Is returning a reference to a local object undefined behavior in copy initialization?

Question

Consider the following code:

struct foo
{
    foo(foo const&) = default;  // To make sure it exists
};

foo& get_local_foo_reference()
{
    foo my_local_foo;
    return my_local_foo;  // Return a reference to a local variable
}

int main()
{
    foo my_foo = get_local_foo_reference();
}

Now everybody would agree that returning a reference to a local variable is bad and lead to undefined behavior.

But in the case of copy initialization (as shown in the code above) the argument is a constant lvalue reference, so it should be a reference initialization of the argument, which extends the life-time of the reference.

Is this valid, or is it still undefined behavior?

Answer 1

Lifetime extension only applies to temporaries when bounds to const reference or r-value reference. (temporary cannot be bound to non const l-value reference)

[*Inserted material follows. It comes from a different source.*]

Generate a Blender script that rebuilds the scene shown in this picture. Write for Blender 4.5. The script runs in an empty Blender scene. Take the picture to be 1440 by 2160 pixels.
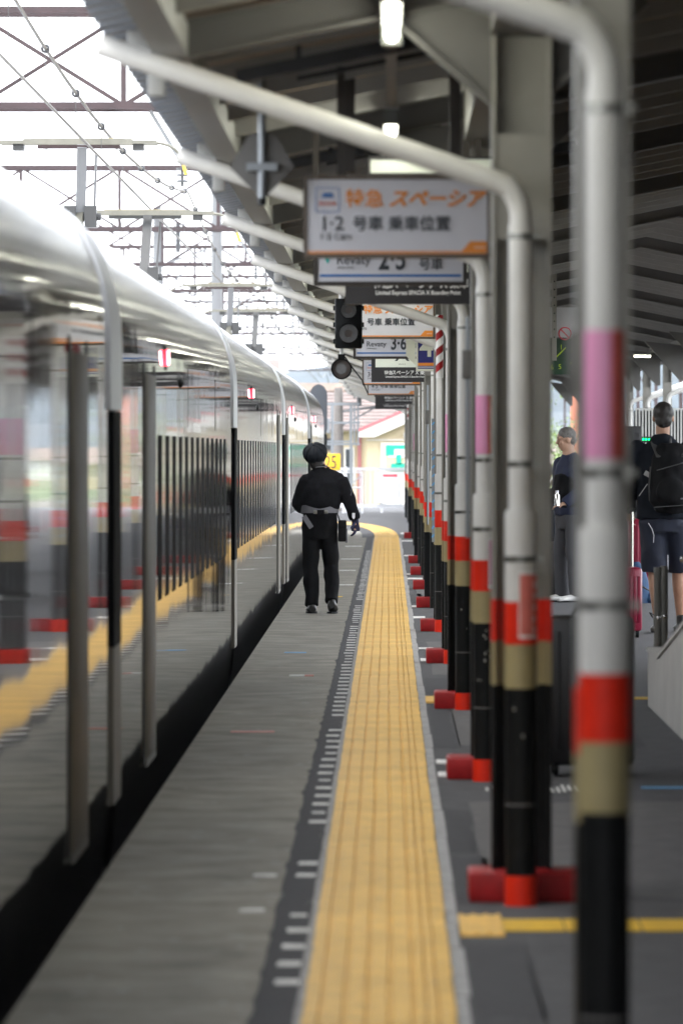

Even if you return temporary, it would be UB:

const foo& create_foo() { return foo{}; } // Also UB

From http://eel.is/c++draft/class.temporary#6.10:

The lifetime of a temporary bound to the returned value in a function return statement is not extended; the temporary is destroyed at the end of the full-expression in the return statement.

Answer 2

Lifetime extension only applies to temporaries (and subobjects thereof). my_local_foo is not a temporary.